19 mai 2025 - 14h52

The Phoenician Scheme

année
2025
Réalisateur
InterprètesBenicio Del Toro, Mia Honey Threapleton, Michael Cera, Riz Ahmed, Mathieu Amalric
éditeur
genre
sortie salle
28/05/2025
notes
critique
7
10
A

Zsa‑Zsa Korda, richissime homme d’affaires, compte léguer sa fortune non pas à ses neuf garçons mais à sa fille qui, malheureusement pour lui, a décidé de vouer sa vie au Christ. Pour tenter de la faire renoncer à ses vœux, il l’embarque à bord de son bimoteur dans un périple de négociations internationales.

 

Go Wes !
Ne tergiversons pas : l’histoire de ce The Phoenician Scheme (Le projet phénicien), douzième long métrage de Wes Anderson, n’est qu’un prétexte. Très vite, on est noyé dans un flou de pourcentages et d’écarts entre deux valeurs, mais ce n’est pas grave. C’est même fait exprès. Une manière pour le réalisateur de nous rappeler avec malice la futilité du monde des affaires… et surtout des affairistes.

 

Le film se présente avant tout comme un conte moral à la Voltaire ou plutôt à la Saint‑Exupéry, dans lequel les deux protagonistes, père et fille, vont rencontrer une galerie de personnages hauts en couleur et très contrastés pour, au fil du voyage, mieux se rapprocher. Mafieux marseillais, prince arabe, duo de milliardaires américains… le tout ponctué par les cauchemars récurrents en noir et blanc de Zsa‑Zsa Korda (Benicio del Toro), rongé par les doutes et la culpabilité. Il affrontera même son créateur, incarné par un Bill Murray toujours aussi génial même si trop bref à l’écran. C’est dire l’ampleur de ses tourments…

 

On retrouve dans The Phoenician Scheme tous les thèmes chers à Wes Anderson : la famille, la filiation (La famille Tenenbaum, La vie aquatique), les portraits éclatés (The French Dispatch, Asteroid City) et bien sûr, cette patte visuelle inimitable aux cadrages millimétrés, parfaitement symétriques.

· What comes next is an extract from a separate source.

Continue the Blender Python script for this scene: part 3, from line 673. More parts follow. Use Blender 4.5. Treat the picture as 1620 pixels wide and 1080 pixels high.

Le film, pour ceux qui ne connaîtraient pas encore le réalisateur, est d’ailleurs une excellente porte d’entrée dans son univers. On pense souvent à Tati, parfois aux Monty Python et visuellement, le film est un pur plaisir des yeux. Le formalisme d’Anderson et son sens de l’absurde atteignant ici une forme d’apogée.

 

 

Un film choral qui sonne juste

Si le film est très drôle et regorge de trouvailles (comme cet usage inattendu de l’arbalète ou les multiples tentatives d’assassinat auxquelles Zsa‑Zsa Korda échappe avec une nonchalance déconcertante), c’est étonnamment les scènes de transition, situées dans l’avion du millionnaire, qui sont les plus réussies. Sans doute parce que, derrière sa façade froide et retenue, le film s’y autorise des respirations plus touchantes.


Comme à son habitude, le cinéaste réunit autour de lui un casting quatre étoiles. Autant de stars pour de si petits rôles, c’est d’ailleurs presque épuisant… Mais on sent que tout le monde s’amuse à jouer « à la Anderson ». Et surprise : le rôle principal féminin est confié à une quasi‑inconnue : Mia Honey Threapleton, fille de Kate Winslet. L’actrice est bluffante en apprentie nonne aussi rigide que bouleversante. Un vrai choix de cinéma et un pari réussi, puisqu’il fallait un contrepoids face à Benicio del Toro, absolument magistral dans sa composition.


Mélange improbable d’Howard Hughes impassible et de mafieux clownesque, il insuffle au film une énergie poétique, capable de transformer les situations les plus absurdes en instants touchants. Le retrouver après The French Dispatch dans un rôle principal est un vrai plaisir. Le lien entre les deux films est d’ailleurs souligné par Anderson lui‑même, notamment à travers ces toiles de maîtres dissimulées ici et là dans le cadre, puis révélées au générique, qui font écho à Moses Rosenthaler, peintre maudit incarné par del Toro dans The French Dispatch.


Conte absurde et poétique, ce The Phoenician Scheme est au final du pur Anderson. Un film qui oscille sans cesse entre rires, névroses et symétrie parfaite. Pas forcément le film qui réconciliera le réalisateur avec ses détracteurs qui ne supportent pas ses tics de cinéma, ni celui de la rupture dans lequel il tenterait enfin de nouvelles choses.